* **Data excerpt**
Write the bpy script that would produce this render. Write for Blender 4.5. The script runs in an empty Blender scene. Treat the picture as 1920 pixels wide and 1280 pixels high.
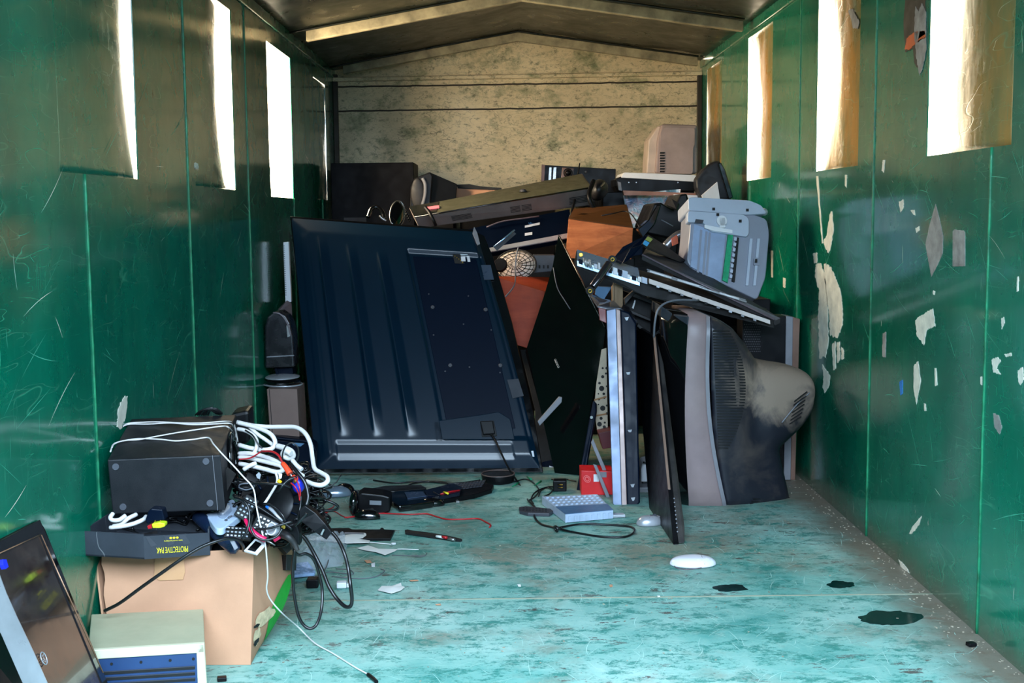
import bpy, bmesh, math, random
from mathutils import Vector, Matrix, noise
random.seed(7)
SC = bpy.context.scene
COL = SC.collection
V = Vector
# ---------------------------------------------------------------- camera
FPX = 2300.0
CAM = V((0.0, 0.0, 1.125))
Yw = V((-20/FPX, 238/FPX, -1)).normalized()
Zw = V((-0.010, 1, 0)); Zw = (Zw - Yw*Zw.dot(Yw)).normalized()
Xw = Yw.cross(Zw)
ROT = Matrix((Xw, Yw, Zw))            # camera space -> world
cd = bpy.data.cameras.new('camera'); cam = bpy.data.objects.new('camera', cd); COL.objects.link(cam)
cd.sensor_fit = 'HORIZONTAL'; cd.sensor_width = 36.0; cd.lens = 36.0*FPX/1920
cd.clip_start = 0.05; cd.clip_end = 200
cam.matrix_world = Matrix.Translation(CAM) @ ROT.to_4x4()
SC.camera = cam
def ray(px, py):
    return ROT @ V(((px-960)/FPX, -(py-640)/FPX, -1))
def P(px, py, Y):                       # point of the sight line at depth Y
    d = ray(px, py); return CAM + d*(Y/d.y)
def PZ(px, py, z=0.0):                  # where the sight line meets height z
    d = ray(px, py); return CAM + d*((z-CAM.z)/d.z)
def PX(px, py, x):
    d = ray(px, py); return CAM + d*((x-CAM.x)/d.x)
class PL:                               # a plane in the room through three points
    def __init__(s, a, b, c):
        f = lambda p: p if isinstance(p, Vector) else P(*p)
        s.a, s.b, s.c = f(a), f(b), f(c)
        n = (s.b-s.a).cross(s.c-s.a).normalized()
        if n.dot(CAM-s.a) < 0: n = -n
        s.n = n
    def w(s, px, py, off=0.0):
        d = ray(px, py); t = (s.a-CAM).dot(s.n)/d.dot(s.n)
        return CAM + d*t + s.n*off
# ---------------------------------------------------------------- meshes
class MB:
    def __init__(s): s.v = []; s.f = []; s.m = []; s.sm = []
    def add(s, vs, fs, mi=0, sm=False):
        n = len(s.v); s.v += [V(v) for v in vs]
        for f in fs: s.f.append([i+n for i in f]); s.m.append(mi); s.sm.append(sm)
        return s
    def prism(s, pts, vec, mi=0):       # closed outline swept by a vector
        n = len(pts); vs = [V(p) for p in pts] + [V(p)+vec for p in pts]
        fs = [list(range(n))[::-1], list(range(n, 2*n))] + [[i, (i+1) % n, n+(i+1) % n, n+i] for i in range(n)]
        return s.add(vs, fs, mi)
    def loft(s, A, B, mi=0, sm=False, caps=True):
        n = len(A); fs = [[i, (i+1) % n, n+(i+1) % n, n+i] for i in range(n)]
        if caps: fs += [list(range(n))[::-1], list(range(n, 2*n))]
        return s.add(list(A)+list(B), fs, mi, sm)
    def lofts(s, rings, mi=0, sm=True, caps=True):
        n = len(rings[0]); vs = [p for r in rings for p in r]; fs = []
        for k in range(len(rings)-1):
            fs += [[k*n+i, k*n+(i+1) % n, (k+1)*n+(i+1) % n, (k+1)*n+i] for i in range(n)]
        s.add(vs, fs, mi, sm)
        if caps:
            s.add(rings[0], [list(range(n))[::-1]], mi); s.add(rings[-1], [list(range(n))], mi)
        return s
    def box(s, o, u, v, w, mi=0):       # corner and three edge vectors
        o, u, v, w = map(V, (o, u, v, w))
        vs = [o, o+u, o+u+v, o+v, o+w, o+u+w, o+u+v+w, o+v+w]
        return s.add(vs, [[0,3,2,1],[4,5,6,7],[0,1,5,4],[1,2,6,5],[2,3,7,6],[3,0,4,7]], mi)
    def grid(s, rows, mi=0, sm=True):
        m = len(rows[0]); vs = [p for r in rows for p in r]; fs = []
        for j in range(len(rows)-1):
            for i in range(m-1): fs.append([j*m+i, j*m+i+1, (j+1)*m+i+1, (j+1)*m+i])
        return s.add(vs, fs, mi, sm)
    def tube(s, pts, r, seg=8, mi=0, smooth=True, closed=False, sub=6):
        pts = [V(p) for p in pts]
        if smooth and len(pts) > 2: pts = spline(pts, sub, closed)
        rs = r if isinstance(r, (list, tuple)) else None
        n = len(pts); rings = []; up = None
        for i, p in enumerate(pts):
            t = (pts[min(i+1, n-1)] - pts[max(i-1, 0)])
            if t.length < 1e-9: t = V((0, 0, 1))
            t.normalize()
            if up is None: up = t.orthogonal().normalized()
            up = (up - t*up.dot(t))
            if up.length < 1e-6: up = t.orthogonal()
            up.normalize(); b = t.cross(up)
            rr = r if rs is None else rs[0] + (rs[-1]-rs[0])*i/(n-1)
            rings.append([p + (up*math.cos(a)+b*math.sin(a))*rr for a in [2*math.pi*k/seg for k in range(seg)]])
        return s.lofts(rings, mi, True, True)
    def disc(s, c, axis, r, h, seg=24, mi=0, r2=None):
        axis = V(axis).normalized(); u = axis.orthogonal().normalized(); w = axis.cross(u); c = V(c)
        r2 = r if r2 is None else r2
        A = [c+(u*math.cos(a)+w*math.sin(a))*r for a in [2*math.pi*k/seg for k in range(seg)]]
        B = [c+axis*h+(u*math.cos(a)+w*math.sin(a))*r2 for a in [2*math.pi*k/seg for k in range(seg)]]
        s.add(A+B, [[i, (i+1) % seg, seg+(i+1) % seg, seg+i] for i in range(seg)], mi, True)
        s.add(A, [list(range(seg))[::-1]], mi); s.add(B, [list(range(seg))], mi)
        return s
    def ring(s, c, axis, R, r, seg=28, mi=0, sx=1.0):
        axis = V(axis).normalized(); u = axis.orthogonal().normalized(); w = axis.cross(u); c = V(c)
        pts = [c+u*math.cos(a)*R+w*math.sin(a)*R*sx for a in [2*math.pi*k/seg for k in range(seg+1)]]
        return s.tube(pts, r, 6, mi, smooth=False)
    def ell(s, c, u, v, w, mi=0, nu=20, nv=12, z0=-1.0, e=1.0):   # ellipsoid with axes u v w, cut below z0*w
        c, u, v, w = map(V, (c, u, v, w)); rings = []
        a0 = math.asin(z0)
        for j in range(nv+1):
            a = a0 + (math.pi/2-a0)*j/nv
            k = max(math.cos(a), 0.02)**e; z = math.sin(a)
            rings.append([c+u*k*math.cos(t)+v*k*math.sin(t)+w*z for t in [2*math.pi*i/nu for i in range(nu)]])
        return s.lofts(rings, mi, True, True)
def spline(p, sub=6, closed=False):
    out = []; n = len(p)
    for i in range(n-1):
        p0 = p[i-1] if i else p[0]*2-p[1]; p3 = p[i+2] if i+2 < n else p[-1]*2-p[-2]
        p1, p2 = p[i], p[i+1]
        for k in range(sub):
            t = k/sub
            out.append(0.5*((2*p1)+(p2-p0)*t+(2*p0-5*p1+4*p2-p3)*t*t+(3*p1-p0-3*p2+p3)*t**3))
    out.append(p[-1]); return out
def rrect(w, h, r, seg=5):              # rounded outline in local 2D, centred
    r = min(r, w/2-1e-4, h/2-1e-4); o = []
    for cx, cy, a0 in ((w/2-r, h/2-r, 0), (-w/2+r, h/2-r, 90), (-w/2+r, -h/2+r, 180), (w/2-r, -h/2+r, 270)):
        for k in range(seg+1):
            a = math.radians(a0+90*k/seg); o.append((cx+r*math.cos(a), cy+r*math.sin(a)))
    return o
def roundpoly(pts, r, seg=4):           # round the corners of a pixel outline
    o = []; n = len(pts)
    for i in range(n):
        a, b, c = V(pts[i-1]), V(pts[i]), V(pts[(i+1) % n])
        d1 = (a-b); d2 = (c-b); l = min(r, d1.length*.45, d2.length*.45)
        s, e = b+d1.normalized()*l, b+d2.normalized()*l
        for k in range(seg+1):
            t = k/seg; o.append(tuple(s*(1-t)**2+b*2*t*(1-t)+e*t*t))
    return o
ALL = []
def mesh_obj(name, mb, mats, bevel=0, bseg=2, sub=0, autos=False):
    me = bpy.data.meshes.new(name)
    me.from_pydata([tuple(v) for v in mb.v], [], mb.f)
    me.polygons.foreach_set('material_index', mb.m)
    me.polygons.foreach_set('use_smooth', mb.sm)
    for m in (mats if isinstance(mats, (list, tuple)) else [mats]): me.materials.append(m)
    bm = bmesh.new(); bm.from_mesh(me)
    bmesh.ops.remove_doubles(bm, verts=bm.verts, dist=1e-6)
    bmesh.ops.recalc_face_normals(bm, faces=bm.faces)
    bm.to_mesh(me); bm.free(); me.update()
    o = bpy.data.objects.new(name, me); COL.objects.link(o)
    if bevel:
        b = o.modifiers.new('bevel', 'BEVEL'); b.width = bevel; b.segments = bseg; b.limit_method = 'ANGLE'; b.angle_limit = math.radians(40)
        b.harden_normals = False
    if sub:
        b = o.modifiers.new('sub', 'SUBSURF'); b.levels = sub; b.render_levels = sub
    return o
class Thing:
    def __init__(s, name, label, cat, group=None, kind=None):
        s.name, s.label, s.cat, s.group, s.kind = name, label, cat, group, kind
        s.parts = []; ALL.append(s)
    def part(s, name, mb, mats, parent=None, label=None, bevel=0, bseg=2, sub=0):
        o = mesh_obj(name, mb, mats, bevel, bseg, sub)
        if label: o['label'] = label
        s.parts.append((o, parent)); return o
    def finish(s):
        pts = [v.co for o, _ in s.parts for v in o.data.vertices]
        lo = V([min(p[k] for p in pts) for k in range(3)]); hi = V([max(p[k] for p in pts) for k in range(3)])
        base = V(((lo.x+hi.x)/2, (lo.y+hi.y)/2, lo.z))
        for o, _ in s.parts:
            o.data.transform(Matrix.Translation(-base))
        if len(s.parts) == 1:
            root = s.parts[0][0]; root.name = s.name; root.location = base
        else:
            root = bpy.data.objects.new(s.name, None); COL.objects.link(root); root.location = base
            root.empty_display_size = 0.05
            for o, p in s.parts: o.parent = p if p is not None else root
        if s.label: root['label'] = s.label
        if s.cat: root['category'] = s.cat
        if s.group: root['group'] = s.group
        if s.kind: root['kind'] = s.kind
        s.root = root
def single(name, label, cat, mb, mats, bevel=0, bseg=2, sub=0, group=None, kind=None):
    t = Thing(name, label, cat, group, kind); t.part(name, mb, mats, bevel=bevel, bseg=bseg, sub=sub); return t
def text_mb(body, org, ux, uy, size, depth=0.0006, font_scale=1.0, bold=False):
    cu = bpy.data.curves.new('t', 'FONT'); cu.body = body; cu.size = 1; cu.extrude = 0.0; cu.align_x = 'LEFT'
    if bold: cu.offset = 0.012
    ob = bpy.data.objects.new('t', cu); COL.objects.link(ob)
    dg = bpy.context.evaluated_depsgraph_get(); me = bpy.data.meshes.new_from_object(ob.evaluated_get(dg))
    mb = MB(); ux, uy = V(ux), V(uy); n = ux.cross(uy).normalized()
    vs = [V(org)+ux*v.co.x*size*font_scale+uy*v.co.y*size for v in me.vertices]
    mb.add(vs, [list(p.vertices) for p in me.polygons])
    bpy.data.objects.remove(ob); bpy.data.meshes.remove(me); bpy.data.curves.remove(cu)
    return mb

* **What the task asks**
Extract every line above containing the word "scene".

* **Reply**
Write the bpy script that would produce this render. Write for Blender 4.5. The script runs in an empty Blender scene. Treat the picture as 1920 pixels wide and 1280 pixels high.
SC = bpy.context.scene